Ben ilaç olarak Topas veya Cosavet kullanıyorum.

Pas hastalığında yaprak arkalarında portakal renginde noktalar görürsün, daha sonra bunlar hızla yayılır. Böyle yaprakları mutlaka bitkiden toplaman ve yakman gerekir.
Bunun için de kullandığım ilaç Antrocaol WP70. Bu ilacı karaleke için de kullanabilirsin.

Güllerde rastladığın tırtıllar için de Delfin kullan. Tesirli ve zehirsizdir.

Bazen yapraklarda bir yapış yapışıklık görürsün. Ellediğinde bu yapışkanlık eline bile gelir, onu da yapan bir zararlıdır. Bu durumda insektisit kullanmalısın.

Gül ortalarına dadanan, ve spermleri yiyerek gülün açmasına mani olan, goncaların açmadan büyümelerini engelleyen benim de dozdoz diye adlandırdığım uçan, başbarmağınızın tırnağı büyüklüğünde böcekler vardır. İşte onlar tam bir başbelâsıdır.
Ne ilaç fayda eder, ne de sarsarak gülden uçmasını sağlamanız. Tek tek topayarak elle mücadele etmek zorundasınız.

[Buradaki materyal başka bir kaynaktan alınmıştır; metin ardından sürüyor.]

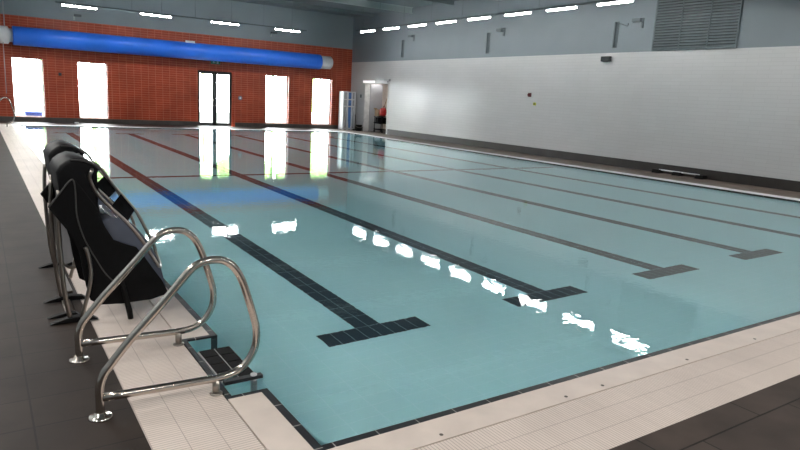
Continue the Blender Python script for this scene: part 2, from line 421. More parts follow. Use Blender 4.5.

Sizin güllere baktım. Yerinizde olsam yaprakların bir kısmını alırdım.
Bitkinin orta dallarından biraz alın, bitki fazla ışık ve hava alsın.

Yaşlı dalların ucunda en fazla 2 adet tek yıllık sürgün bırakın.

Bazı dal gövdelerinde sararma veya kahverengileşme görünür. Buradan bıraz kestiğinizde kesim yerinin beyaz olması gerekir. İçi boş ise veya kesim yeri beyaz değilse, beyaz yere gelene kadar kesmeniz gerekir.

Açması hemen hemen bitmiş, solmuş çiçekleri mutlaka bitkiden ayırmak gerekir. Biliyorum ki çoğumuz acırız, kıyamayız bunu yapamayız ama, yapalım ki bitki daha çok güç toplasın.

Bitkiye zaman zaman gübre takviyesi yapılmalıdır.
Bitkinin büyümesi durmuş ise, yavaşlamış ise, sürgün boyları kısa ise buna ihtiyaç hisseder.
Cılız bir görünüm sergiliyorsa sararma başlamış ise azot eksikliği vardır, azot eksik değil ise yapraklar yemyeşildir.
Azot fazla ise, yapraklarda-bitki saplarında gevşeklik hissedersiniz, bu durumda potasyumla takviye etmeniz gerekir.

Bitkinizde potasyum eksik ise yapraklar daha erken dökülmeye başlar ve yaprak formları bozuktur. Uçlardan başlayan kenarlara doğru sararma görürsünüz.

Sevgili YeniGine, aklıma gelenleri paylaştım, yine de sormak istediğin şeyler varsa sor, bildiklerimi paylaşırım. Yine de belirtmek isterim ki ben bu işin eğitimini almadım. Burada paylaştıklarım kendi bahçemde tatbik ettiklerimdir.